Rochelle Stevens with Margaret-Matthews Wilburn during a surprise medal ceremony. (Courtesy photo)

Back in the day when Margaret Matthews was blazing fast afoot, she helped the USA women’s team run down a bronze metal at the Melbourne, Australia Olympics. For 40 years, she had no medal to reflect that historic run.

That scenario changed shortly before Christmas when Matthews, now Margaret Matthews-Wilburn and a Memphis fixture, got a stunning surprise – a replacement medal courtesy of the International Olympic Committee and a determined goddaughter, Dr. Rochelle Stevens.
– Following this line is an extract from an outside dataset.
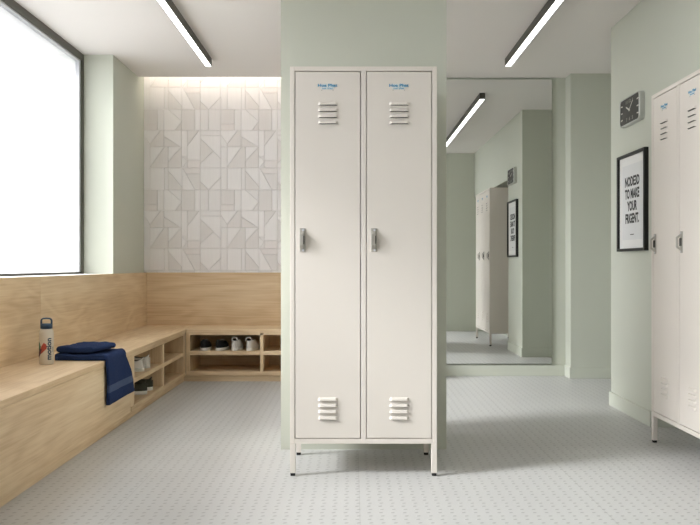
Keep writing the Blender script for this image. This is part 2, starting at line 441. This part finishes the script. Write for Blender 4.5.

The ’56 Olympics were held in Melbourne, Australia. The USA women’s 4X4 100-meter relay team finished third (44.9) in a close finish behind Great Britain and the Australian team that won the gold medal with a time of 44.5 seconds.

The U.S. fielded the team of Isabelle Daniels, Mae Faggs, Margaret Matthews and Wilma Rudolph. Matthews-Wilburn is the mother of former Washington Redskins player Barry Wilburn and was a devoted to public education for 35 years.

Forty years ago, while sharing her success story and passing her Bronze Medal around during a school assembly, the medal was stolen. Stevens, a two-time Olympic Gold and Silver Medalist, is Matthews-Wilburn’s goddaughter. Last January, two women were being interviewed for a television show when Stevens learned of the missing medal.

Devastated, Stevens contacted the United States Olympic Committee, Cindy Stinger and the International Olympic Committee in Switzerland to see what could be done. After 11 months of investigation, the IOC voted to replace the missing bronze medal.

Last Sunday (Dec. 23) during regular church services at Word of Life Healing Ministry at 2869 Mendenall, Stevens and Pastor Beatrice Holloway (an Olympic coach and Stevens’ mother) presented Matthews-Wilburn with the Olympic medal during a medal ceremony.

“Thank God,” Matthews-Wilburn said, unaware of the goal that Stevens had been pursuing. “This is such an honor.”

Stevens is calling the medal a holiday miracle.

“I was like, I’m not going to wait until Christmas,” Stevens said.

“I, too, used to let people hold my medal and put it around their neck. But from now on out my medal is staying around my neck and you can look at it from afar.”

A native of Griffin, Ga., Matthews-Wilburn was inducted into the Georgia Sports Hall of Fame in 1997 and continues to promote the sport of track and field on a regular basis.